その日、私たちの班は会議室の掃除当番を割り当てられていて、授業が終わったあと、一階へと向かいました。折り畳み式の長机をすみに寄せ、床をほうきで掃きはじめます。季節は冬だったでしょうか。陽はちょっと斜めになっていて、会議室には校庭に面した大きな窓があったけれど、建物の向きのせいか光はあまり差し込んできていませんでした。その時間帯の室内は薄暗く、かと言って電気をつけるほどではなく、なんとなくぼんやりとした自然光の中、私たちは掃除を続けました。
そして、私は確かにそのとき、これが「うざい」なのかも、と思ったのです。電気をつけるべきかつけなくてもいいのかはっきりしないくらいの明度の中、友達の顔はもちろん認識できる。でも、目の前には手で掴めそうな薄闇がかかっていて、振り払えばすっきりできるんだけど、それをわざわざするのもちょっと億劫な。
私は思い切って、暗くて、うざいね。と言ってみました。そしてそっと電気のスイッチを入れました。言えた。やっと言えた。これで私も人間としてレベルがあがった。しかし、誰からもまったく反応がありませんでした。数秒のち、すでに「うざい」の立派な使い手である平岡くんが不思議そうに言いました。「うざい」の使い方、なんか違うんじゃない。暗いだったら、見えにくい、とかでしょ。
だめだったかあ、と思いました。平岡くんの口調は否定ではなく、素直な疑問調で、平岡くんが使ってきた「うざい」に私が使ってみた「うざい」は当てはまらないようでした。平岡くんの素朴な問いかけで、「うざい」という言葉を使ってみたくて使った感が一気に出てしまい、私は途端に恥ずかしくなりました。なぜ私が「うざい」を使ったか、心情を事細かに説明するわけにもいきませんでした。けれどそのときのことを「うざい」と思った感覚はちゃんと残っていて、それを「うざい」という言葉で平岡くんと共有できなかったことは、うまく消化することができないまま、しこりと気づきのあいだくらいの重さで、私の中に残りました。

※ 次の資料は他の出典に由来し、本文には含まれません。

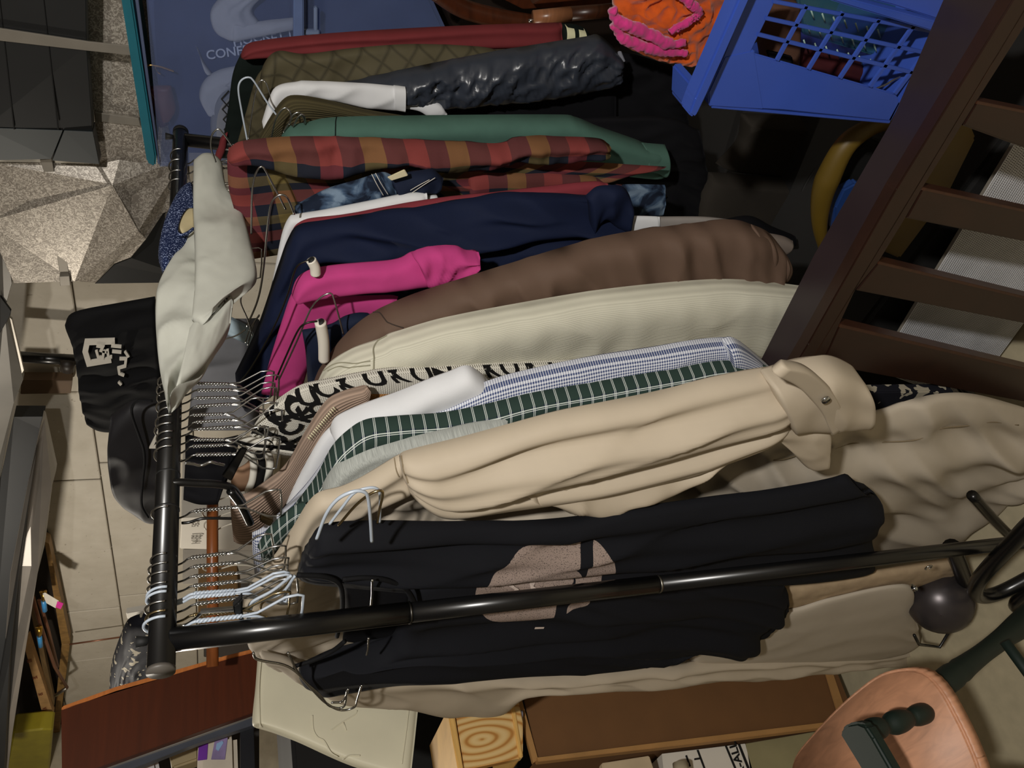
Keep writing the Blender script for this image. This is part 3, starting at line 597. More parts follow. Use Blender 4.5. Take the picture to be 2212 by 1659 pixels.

あれから何年もたった今でも、自分が感じる感覚とそれを言葉に起こして人に伝えることの関係は本当に難しいものだな、と思います。
たとえば朝起きたとき、なんとなく胃がもたれるなあ、と思ったとして、でも「胃がもたれるなあ」という言葉を、家族といえど、口に出すのはなんとなくはばかられる、というか、家族と私は違う胃を持つ別の個体であり、私が感じている「もたれ」が家族が食べすぎたときに感じる「もたれ」と合致してる自信がありません。私の「もたれるなあ」の詳細は、お腹の上のほうにもやもやっと前日食べたもののあとくされがあって、食欲がない、と感じる状態ですが、実際見たわけでもないので、お腹の上のほう、というのが胃である、という確信もいまいち持てないし、他の人の「もたれ」のほうが自分の「もたれ」よりもっとすごいものかもしれないし、などと思ってしまった結果、「いや~お腹がね……」などともごもごつぶやきながら、布団から這い出したりしています。
それとは逆に、どんなに複雑なことを思っても「かわいい」で伝わる状況ではそれだけを何度も言って済ませることだってあります。「親しみ深い」も「おもしろい」も「きれい」も、「かわいい」でからめとるのは、すごく楽です。楽だけど、罪悪感も少しあります。みんなが持っているおのおのの感覚をひとまとめにして人と簡単に共有できてしまう言葉は世の中に確実に増えており、そういうのを便利だなあ、と会話の端々で使っても、結果として得られるのは「わかる〜」という人の良い共感だけだったりして、その場ではそれなりに盛り上がるけれど、伝えたかった感覚を、体良く処理してしまっただけだよなあ、とのちのち孤独を感じます。みんないろんなことを受け止めながらそれぞれの生を生きていて、その受け止め方は、とてもたくさんあるはずで、だから、個体が別なのに言葉は共通なこと自体、なんだかもどかしくなります。人としゃべっていても、今この人はこの言葉を使ってあの感覚についてしゃべっているけれど、あの感覚は私のこの言葉のことだよなあ、と勝手に思い、すれ違ったりしてしまって、そんなときは、自分にも向こうにも、うんざりです。ああ、いっそもう、おたがいの頭の蓋をパカッとひらいて脳味噌をさわりあい、そのぬめぬめとした感触だけで会話ができたらなんと素敵であろうかと、あらぬコミュニケーション方法を夢想したりしている毎日です。